Random ramble I guess is what you can call this post, but I am a quiet person and it is often difficult for me to get out what I want to say in the right way, so if I offend or annoy anyone, I apologize, for it is not my intent at all.
When I first started doing yoga in high school, it was because a teacher in my Theater class made doing it a requirement to be in her class, and I remember cussing profusely the entire time. Thinking who would be insane enough to do this?! And he put his leg where?!
Many years later I became very ill, which has led me to where I am today. I had to change my life around to survive, I started seeing a naturopath, I was put on a restrictive diet, and I was told my heart could not handle extreme physical exercise. I was a person who loved junk food, who loved to work out hard, who had no individually, just was a follower and for years I fought these new restrictions and paid the consequences.
But once I started accepting that I couldn’t be like everyone else, that what I thought was a curse, was indeed a blessing it all changed. I learned all these ways of not only helping the world but helping myself. It is not just yourself you help when you commit to a naturalistic diet and lifestyle, but many other people and the environment and that filled me with a sense of pride and accomplishment.
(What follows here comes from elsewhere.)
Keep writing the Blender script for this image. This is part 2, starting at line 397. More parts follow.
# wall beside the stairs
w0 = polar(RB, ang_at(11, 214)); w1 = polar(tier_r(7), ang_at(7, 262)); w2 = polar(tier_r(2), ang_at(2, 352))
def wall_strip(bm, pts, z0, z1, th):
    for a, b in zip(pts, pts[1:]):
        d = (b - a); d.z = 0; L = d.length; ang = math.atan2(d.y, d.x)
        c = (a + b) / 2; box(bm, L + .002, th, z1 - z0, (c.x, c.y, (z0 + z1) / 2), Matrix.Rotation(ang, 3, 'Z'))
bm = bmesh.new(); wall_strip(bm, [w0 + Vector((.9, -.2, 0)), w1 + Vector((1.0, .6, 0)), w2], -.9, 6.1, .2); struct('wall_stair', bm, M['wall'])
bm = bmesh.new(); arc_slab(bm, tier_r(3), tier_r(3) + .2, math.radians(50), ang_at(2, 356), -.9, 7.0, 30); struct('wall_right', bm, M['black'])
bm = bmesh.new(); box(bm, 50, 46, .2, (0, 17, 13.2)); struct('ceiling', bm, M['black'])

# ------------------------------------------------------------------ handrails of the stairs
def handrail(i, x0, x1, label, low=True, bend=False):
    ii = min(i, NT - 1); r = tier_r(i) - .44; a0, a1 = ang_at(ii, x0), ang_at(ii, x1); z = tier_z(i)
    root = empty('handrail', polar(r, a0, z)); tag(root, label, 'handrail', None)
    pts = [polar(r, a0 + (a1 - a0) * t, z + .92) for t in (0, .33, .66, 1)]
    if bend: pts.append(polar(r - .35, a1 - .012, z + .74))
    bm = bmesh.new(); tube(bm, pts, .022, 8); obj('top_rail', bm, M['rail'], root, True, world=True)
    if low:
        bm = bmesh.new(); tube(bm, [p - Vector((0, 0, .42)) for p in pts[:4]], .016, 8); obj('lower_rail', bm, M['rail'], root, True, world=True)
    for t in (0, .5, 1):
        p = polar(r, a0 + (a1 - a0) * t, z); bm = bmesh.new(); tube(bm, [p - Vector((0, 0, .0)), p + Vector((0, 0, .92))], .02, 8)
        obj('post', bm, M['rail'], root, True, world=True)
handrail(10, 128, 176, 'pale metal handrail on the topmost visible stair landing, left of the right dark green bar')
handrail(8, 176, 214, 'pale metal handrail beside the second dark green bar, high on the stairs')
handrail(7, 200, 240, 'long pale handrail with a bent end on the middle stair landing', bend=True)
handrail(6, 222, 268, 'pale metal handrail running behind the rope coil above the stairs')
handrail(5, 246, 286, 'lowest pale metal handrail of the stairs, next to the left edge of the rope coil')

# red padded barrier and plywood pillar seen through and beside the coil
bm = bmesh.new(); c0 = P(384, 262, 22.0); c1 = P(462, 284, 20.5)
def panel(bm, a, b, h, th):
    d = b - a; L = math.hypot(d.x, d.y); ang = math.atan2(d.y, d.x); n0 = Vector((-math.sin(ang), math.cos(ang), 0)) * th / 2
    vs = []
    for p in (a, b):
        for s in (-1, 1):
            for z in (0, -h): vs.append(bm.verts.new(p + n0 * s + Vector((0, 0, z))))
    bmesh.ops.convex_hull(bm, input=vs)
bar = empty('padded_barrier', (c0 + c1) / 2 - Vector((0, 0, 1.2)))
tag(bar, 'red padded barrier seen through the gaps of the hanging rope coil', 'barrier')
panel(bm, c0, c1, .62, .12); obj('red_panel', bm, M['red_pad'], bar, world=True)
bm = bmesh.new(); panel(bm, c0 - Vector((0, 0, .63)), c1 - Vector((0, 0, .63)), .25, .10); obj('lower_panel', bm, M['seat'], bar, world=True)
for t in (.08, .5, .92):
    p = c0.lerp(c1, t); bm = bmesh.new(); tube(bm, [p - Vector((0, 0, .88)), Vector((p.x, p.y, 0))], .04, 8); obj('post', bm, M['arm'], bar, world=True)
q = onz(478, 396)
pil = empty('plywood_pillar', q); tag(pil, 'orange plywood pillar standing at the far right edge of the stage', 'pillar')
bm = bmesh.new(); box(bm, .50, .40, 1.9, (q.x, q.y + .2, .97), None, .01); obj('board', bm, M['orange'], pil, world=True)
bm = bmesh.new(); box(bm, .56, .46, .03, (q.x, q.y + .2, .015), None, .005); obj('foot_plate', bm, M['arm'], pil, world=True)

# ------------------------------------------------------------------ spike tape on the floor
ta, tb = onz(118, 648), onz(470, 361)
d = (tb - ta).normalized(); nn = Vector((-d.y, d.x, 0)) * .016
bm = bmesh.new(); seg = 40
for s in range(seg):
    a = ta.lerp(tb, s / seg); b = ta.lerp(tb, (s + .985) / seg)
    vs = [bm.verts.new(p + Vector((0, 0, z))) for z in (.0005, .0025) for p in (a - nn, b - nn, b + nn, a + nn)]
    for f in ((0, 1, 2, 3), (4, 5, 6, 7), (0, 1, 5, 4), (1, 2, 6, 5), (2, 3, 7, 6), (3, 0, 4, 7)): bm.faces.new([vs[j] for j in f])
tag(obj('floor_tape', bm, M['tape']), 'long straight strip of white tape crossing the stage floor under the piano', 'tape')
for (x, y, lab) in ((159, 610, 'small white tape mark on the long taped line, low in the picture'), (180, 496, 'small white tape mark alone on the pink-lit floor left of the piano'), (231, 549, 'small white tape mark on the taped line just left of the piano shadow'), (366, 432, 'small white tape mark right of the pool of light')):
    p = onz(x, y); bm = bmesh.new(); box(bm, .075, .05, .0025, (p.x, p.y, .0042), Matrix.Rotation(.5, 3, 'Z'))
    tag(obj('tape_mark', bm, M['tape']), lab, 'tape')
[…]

The tough part then became finding a work out, like most women my body was a source of insecurity and I was being told I couldn’t do rigorous exercise, which was in truth was the way I punished and not helped my body anyway, but I was like well maybe I will try yoga and see, since people who do it are often thin. Just weeks into trying it, I saw that yoga is not about your outside body, but about your inside, it is about accepting who you are at whatever level and learning to truly listen to your body and to quiet your mind. Yoga became way more than anything a physical body could be, but a place for my mind to be free. I learned to literally read my body, I could tell if it was off balance in a pose, even if it meant moving a foot over, my body became a treasured book, instead of a stranger.
We live in a world where people don’t always help each other, where they are so separated from their bodies they need other people to tell them what to do, where fast food chains surround us, where disaster strikes and large corporations tell us what to think and buy and want, and sometimes those who are supposed to love us most, treat us the worst, often times people who are true Yogi’s are judged or made fun of.
But Yogi’s don’t have to retaliate, or wish ill or hate because they know in yoga, there is the ultimate peace, the ultimate happiness and contentedness and there is no need for being cruel.
I make time in my busy schedule for my practice every day no matter what because I may start out weak, and tired and beaten down, but from my first downward dog to when I close my eyes during the final relaxation and reopen them, I know I am going to feel renewed and strong, like I have found the self I lost once again. The peace of a river after a good rain. This is the feeling everyone should get to experience.
Yoga is so much more than words can describe.
It’s the budding of a new life, the finding of the inner beauty of being yourself.